La hoguera de las obviedades es
esa pira en cuyo fuego, algún día arderán lentamente, no sólo todos esos
comentarios que se hacen al albor de algo de sobra conocido por quienes rodean
al contertulio, sino también todas esas consecuencias lógicas que cualquiera
con medio dedo de frente sería capaz de deducir sin necesidad siquiera de emitir
un pestañeo.
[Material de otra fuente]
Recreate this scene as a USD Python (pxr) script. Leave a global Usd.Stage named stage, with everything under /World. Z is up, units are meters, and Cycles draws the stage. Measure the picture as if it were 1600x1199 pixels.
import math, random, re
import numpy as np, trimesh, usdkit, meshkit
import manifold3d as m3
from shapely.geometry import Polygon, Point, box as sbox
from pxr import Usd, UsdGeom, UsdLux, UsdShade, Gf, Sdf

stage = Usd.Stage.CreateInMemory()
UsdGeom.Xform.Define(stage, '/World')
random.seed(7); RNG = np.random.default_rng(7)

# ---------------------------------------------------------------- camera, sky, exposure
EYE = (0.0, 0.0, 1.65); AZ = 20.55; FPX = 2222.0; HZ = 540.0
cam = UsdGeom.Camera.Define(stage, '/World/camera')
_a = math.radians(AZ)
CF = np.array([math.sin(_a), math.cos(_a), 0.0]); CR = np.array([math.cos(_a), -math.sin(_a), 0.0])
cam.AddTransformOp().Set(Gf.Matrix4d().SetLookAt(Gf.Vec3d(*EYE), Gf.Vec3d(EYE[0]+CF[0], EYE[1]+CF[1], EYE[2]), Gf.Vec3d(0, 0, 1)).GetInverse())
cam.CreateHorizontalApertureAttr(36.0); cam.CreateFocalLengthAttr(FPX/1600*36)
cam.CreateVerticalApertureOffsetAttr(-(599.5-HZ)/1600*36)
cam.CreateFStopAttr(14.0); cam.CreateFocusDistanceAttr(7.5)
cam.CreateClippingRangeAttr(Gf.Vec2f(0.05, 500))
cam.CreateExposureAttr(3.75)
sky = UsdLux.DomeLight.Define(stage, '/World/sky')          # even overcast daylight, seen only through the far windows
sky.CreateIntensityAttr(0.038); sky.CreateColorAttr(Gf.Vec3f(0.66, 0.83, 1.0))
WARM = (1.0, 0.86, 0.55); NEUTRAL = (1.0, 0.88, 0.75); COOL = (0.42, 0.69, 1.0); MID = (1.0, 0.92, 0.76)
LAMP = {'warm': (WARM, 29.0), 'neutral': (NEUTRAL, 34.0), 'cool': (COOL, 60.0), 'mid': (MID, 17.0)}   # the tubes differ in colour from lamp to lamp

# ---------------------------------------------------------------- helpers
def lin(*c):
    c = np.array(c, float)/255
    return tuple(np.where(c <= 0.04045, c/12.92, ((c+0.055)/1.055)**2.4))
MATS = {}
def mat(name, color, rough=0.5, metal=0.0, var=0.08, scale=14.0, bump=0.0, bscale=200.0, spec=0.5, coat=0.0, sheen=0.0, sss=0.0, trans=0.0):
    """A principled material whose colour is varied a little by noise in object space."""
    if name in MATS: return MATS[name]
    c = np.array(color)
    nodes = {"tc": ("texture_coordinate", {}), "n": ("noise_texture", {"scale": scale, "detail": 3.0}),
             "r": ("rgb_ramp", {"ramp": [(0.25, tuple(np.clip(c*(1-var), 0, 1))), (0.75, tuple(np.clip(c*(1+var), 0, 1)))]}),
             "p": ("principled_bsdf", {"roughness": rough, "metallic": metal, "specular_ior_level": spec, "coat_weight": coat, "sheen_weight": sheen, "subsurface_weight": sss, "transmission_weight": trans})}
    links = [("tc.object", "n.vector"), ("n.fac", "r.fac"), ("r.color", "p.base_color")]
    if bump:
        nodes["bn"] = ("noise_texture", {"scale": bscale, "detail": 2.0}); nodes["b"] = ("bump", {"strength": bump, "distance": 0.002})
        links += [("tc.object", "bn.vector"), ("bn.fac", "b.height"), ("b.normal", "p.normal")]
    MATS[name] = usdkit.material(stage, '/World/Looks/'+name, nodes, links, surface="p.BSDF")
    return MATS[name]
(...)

Es el lugar en el que los convencionalismos, las frases hechas, y
la corrección política, se verán reducidos a cenizas, carbonizados por la
implacable acción del fuego, como si éste ejerciese una especie de guardia contra la estupidez diaria –contra la obviedad
constantemente reafirmada- que nos rodea.
Tras dicha hoguera, y salvo que
alguien diga lo contrario, se obrará como un milagro el renacer de los mismos
tópicos que han sido devorados por las llamas. Las cenizas se compactarán de
forma aleatoria y voluntaria, y contribuirán a crear de nuevo muletillas que
añadir al final de cada frase, comentarios sin gracia alguna que, a algunos,
les salen de corrido al escuchar determinadas palabras, como si del pie en una
obra de teatro se tratara. Volverán a resurgir todas esas aseveraciones
cargadas de retórica, pero vacías de contenido a oídos de un público cada vez
menos consciente de lo digno, pero más exigente.
Al extinguirse el último rescoldo
de ese fuego, volarán en forma de pavesa sin rumbo, todas las palabras que no
han sido pasto de las llamas; todas ésas que escapan de lo obvio y de lo
convencional, ya sea por complicadas o por desconocidas. Entonces, cuando ya no
quede aire que las ayude en su vuelo, se posarán en algún sitio en el que no
tengan cabida los tópicos, las frases hechas, ni los convencionalismos. Donde
la corrección política no rezume un olor a hipocresía, y las obviedades se
castiguen condenando al silencio a quien las firme. Donde las palabras
contribuyan a crear, y no sólo a convencer, a las personas.